I struggled with suicidal thoughts for a long period. But then, I developed mechanisms to deal with such cruel reality. Then I realized that I learned how to play the piano without any conscious effort. I realized that I learn things intuitively. It brought me up back again.

I am not sure if I am INTP or INTJ. To me, everybody in this forum has some kind of "unusual intelligence, creativeness", which make us (at least me) not special but more sensitive and I don't mean emotional sensitivity...just too much information inside our heads. My self-sabotage told me to stop here.
 

Ex-User (14663)

Prolific Member
Local time
Today 9:02 AM
Joined
Jun 7, 2017
Messages
2,939
---
My theory is that the social-aversion aspect of thinker-type minds is an adaptation induced by the fact that intelligent people need more time, experience, and data to feel that they "understand" the world. If you have a very simple and limited way of analyzing things, you can by the age of 10 or whatever be pretty confident in your own beliefs and yourself as a human being. If you understand the complexities of the world, that's unlikely to happen.
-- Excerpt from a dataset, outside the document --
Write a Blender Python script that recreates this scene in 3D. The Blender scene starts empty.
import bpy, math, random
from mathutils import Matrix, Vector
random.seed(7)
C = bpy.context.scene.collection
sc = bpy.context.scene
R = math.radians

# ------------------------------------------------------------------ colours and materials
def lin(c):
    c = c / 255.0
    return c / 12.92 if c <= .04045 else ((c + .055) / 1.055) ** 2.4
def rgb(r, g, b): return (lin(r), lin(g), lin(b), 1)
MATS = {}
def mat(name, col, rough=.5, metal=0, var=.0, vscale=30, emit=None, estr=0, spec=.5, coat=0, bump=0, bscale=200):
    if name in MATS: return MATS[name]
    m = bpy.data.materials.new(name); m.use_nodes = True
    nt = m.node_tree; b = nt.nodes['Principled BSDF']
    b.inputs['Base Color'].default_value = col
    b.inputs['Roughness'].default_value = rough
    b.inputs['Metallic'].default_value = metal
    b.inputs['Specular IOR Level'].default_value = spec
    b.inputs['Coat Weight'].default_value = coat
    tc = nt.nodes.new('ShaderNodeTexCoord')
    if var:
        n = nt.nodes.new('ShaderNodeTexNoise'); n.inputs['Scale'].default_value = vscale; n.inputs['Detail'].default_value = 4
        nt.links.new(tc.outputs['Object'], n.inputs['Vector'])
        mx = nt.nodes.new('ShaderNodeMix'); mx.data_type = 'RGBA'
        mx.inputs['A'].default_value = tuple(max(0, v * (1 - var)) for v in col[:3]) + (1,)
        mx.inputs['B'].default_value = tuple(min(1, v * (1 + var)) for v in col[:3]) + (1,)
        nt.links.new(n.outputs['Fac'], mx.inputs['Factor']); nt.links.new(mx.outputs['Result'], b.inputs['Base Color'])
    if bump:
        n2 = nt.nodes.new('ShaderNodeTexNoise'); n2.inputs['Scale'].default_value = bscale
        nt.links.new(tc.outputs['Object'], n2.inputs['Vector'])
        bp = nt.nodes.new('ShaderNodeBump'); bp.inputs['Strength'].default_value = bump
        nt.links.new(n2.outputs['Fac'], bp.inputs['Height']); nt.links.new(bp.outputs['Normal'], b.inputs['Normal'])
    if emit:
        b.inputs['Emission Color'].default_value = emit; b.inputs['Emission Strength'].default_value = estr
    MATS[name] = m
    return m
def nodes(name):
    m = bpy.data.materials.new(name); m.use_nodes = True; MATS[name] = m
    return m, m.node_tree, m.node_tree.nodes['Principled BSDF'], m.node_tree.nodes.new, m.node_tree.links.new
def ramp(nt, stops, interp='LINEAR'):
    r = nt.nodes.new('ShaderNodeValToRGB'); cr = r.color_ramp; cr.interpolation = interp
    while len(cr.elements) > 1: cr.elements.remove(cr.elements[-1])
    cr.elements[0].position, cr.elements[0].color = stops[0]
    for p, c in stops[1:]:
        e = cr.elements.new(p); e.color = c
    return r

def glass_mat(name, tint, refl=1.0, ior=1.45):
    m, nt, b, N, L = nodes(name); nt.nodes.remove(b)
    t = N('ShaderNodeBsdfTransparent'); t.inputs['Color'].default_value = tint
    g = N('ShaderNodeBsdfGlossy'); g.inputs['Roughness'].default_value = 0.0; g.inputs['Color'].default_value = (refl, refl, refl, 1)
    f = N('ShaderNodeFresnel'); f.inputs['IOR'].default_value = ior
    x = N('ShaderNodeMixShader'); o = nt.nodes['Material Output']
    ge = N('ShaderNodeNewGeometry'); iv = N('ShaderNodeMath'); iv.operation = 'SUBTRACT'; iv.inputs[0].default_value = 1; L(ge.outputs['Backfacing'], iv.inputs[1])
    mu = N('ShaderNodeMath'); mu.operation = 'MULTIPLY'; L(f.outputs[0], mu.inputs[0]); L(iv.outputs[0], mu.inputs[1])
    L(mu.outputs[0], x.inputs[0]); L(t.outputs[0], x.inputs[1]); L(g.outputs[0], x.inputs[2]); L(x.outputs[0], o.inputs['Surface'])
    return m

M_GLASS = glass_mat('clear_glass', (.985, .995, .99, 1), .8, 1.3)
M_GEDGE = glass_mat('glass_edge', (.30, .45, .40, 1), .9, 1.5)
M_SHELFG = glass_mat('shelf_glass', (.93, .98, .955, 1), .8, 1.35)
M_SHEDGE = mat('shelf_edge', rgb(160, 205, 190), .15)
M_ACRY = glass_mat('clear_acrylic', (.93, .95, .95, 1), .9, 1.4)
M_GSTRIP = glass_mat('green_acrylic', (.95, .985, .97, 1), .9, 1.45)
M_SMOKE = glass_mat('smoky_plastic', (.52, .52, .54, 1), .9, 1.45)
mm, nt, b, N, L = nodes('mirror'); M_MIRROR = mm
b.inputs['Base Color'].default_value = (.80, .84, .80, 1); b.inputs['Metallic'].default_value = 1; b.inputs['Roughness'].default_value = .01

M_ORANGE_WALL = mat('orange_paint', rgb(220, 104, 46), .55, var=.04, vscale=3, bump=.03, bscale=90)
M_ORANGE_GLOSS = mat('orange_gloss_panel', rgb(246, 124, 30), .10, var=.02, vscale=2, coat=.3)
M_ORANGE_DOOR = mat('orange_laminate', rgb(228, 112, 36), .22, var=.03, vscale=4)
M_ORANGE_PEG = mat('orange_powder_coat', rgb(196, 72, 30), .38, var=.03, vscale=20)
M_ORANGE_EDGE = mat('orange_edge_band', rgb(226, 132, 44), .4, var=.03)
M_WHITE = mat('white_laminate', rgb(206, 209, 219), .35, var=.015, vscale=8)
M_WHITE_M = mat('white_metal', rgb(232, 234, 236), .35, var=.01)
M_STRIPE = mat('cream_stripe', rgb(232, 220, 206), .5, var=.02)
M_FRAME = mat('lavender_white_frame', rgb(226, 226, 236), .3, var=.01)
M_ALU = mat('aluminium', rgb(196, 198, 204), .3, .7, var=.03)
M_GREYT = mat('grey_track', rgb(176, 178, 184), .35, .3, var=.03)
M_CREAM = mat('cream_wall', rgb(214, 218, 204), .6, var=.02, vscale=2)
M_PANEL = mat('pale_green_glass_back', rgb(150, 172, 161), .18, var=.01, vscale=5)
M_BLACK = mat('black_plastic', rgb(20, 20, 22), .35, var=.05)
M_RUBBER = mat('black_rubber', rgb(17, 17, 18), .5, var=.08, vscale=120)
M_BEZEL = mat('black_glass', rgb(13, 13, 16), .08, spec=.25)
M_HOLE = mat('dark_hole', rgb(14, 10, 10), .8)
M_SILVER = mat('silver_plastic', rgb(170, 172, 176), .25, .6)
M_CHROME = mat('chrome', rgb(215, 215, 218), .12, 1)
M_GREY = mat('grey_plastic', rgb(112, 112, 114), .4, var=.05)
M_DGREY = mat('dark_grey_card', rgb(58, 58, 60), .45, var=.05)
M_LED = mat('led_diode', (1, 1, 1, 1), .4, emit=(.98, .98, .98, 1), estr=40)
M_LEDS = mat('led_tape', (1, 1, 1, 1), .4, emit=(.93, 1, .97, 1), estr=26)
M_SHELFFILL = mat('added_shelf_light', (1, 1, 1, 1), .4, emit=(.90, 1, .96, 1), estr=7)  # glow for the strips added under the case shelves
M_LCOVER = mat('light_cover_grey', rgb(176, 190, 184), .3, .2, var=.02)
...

If this is true, the worst thing one could do is to isolate oneself from sources of knowledge and real-life experience – with social interaction being an essential component of the latter. Spending a lot of time analyzing, thinking about, and exposing myself to a wide range of experience in the sphere of social life has definitely vastly increased my self-confidence, and this increase has been steadily sustained as I have gotten older (I'm 28 now).

And a consequence of all this would be that coping mechanisms which allow you to further isolate yourself from the world are highly counterproductive, with the added unfortunate effect that the farther you go down that road, the more layers of coping mechanisms you have to invent.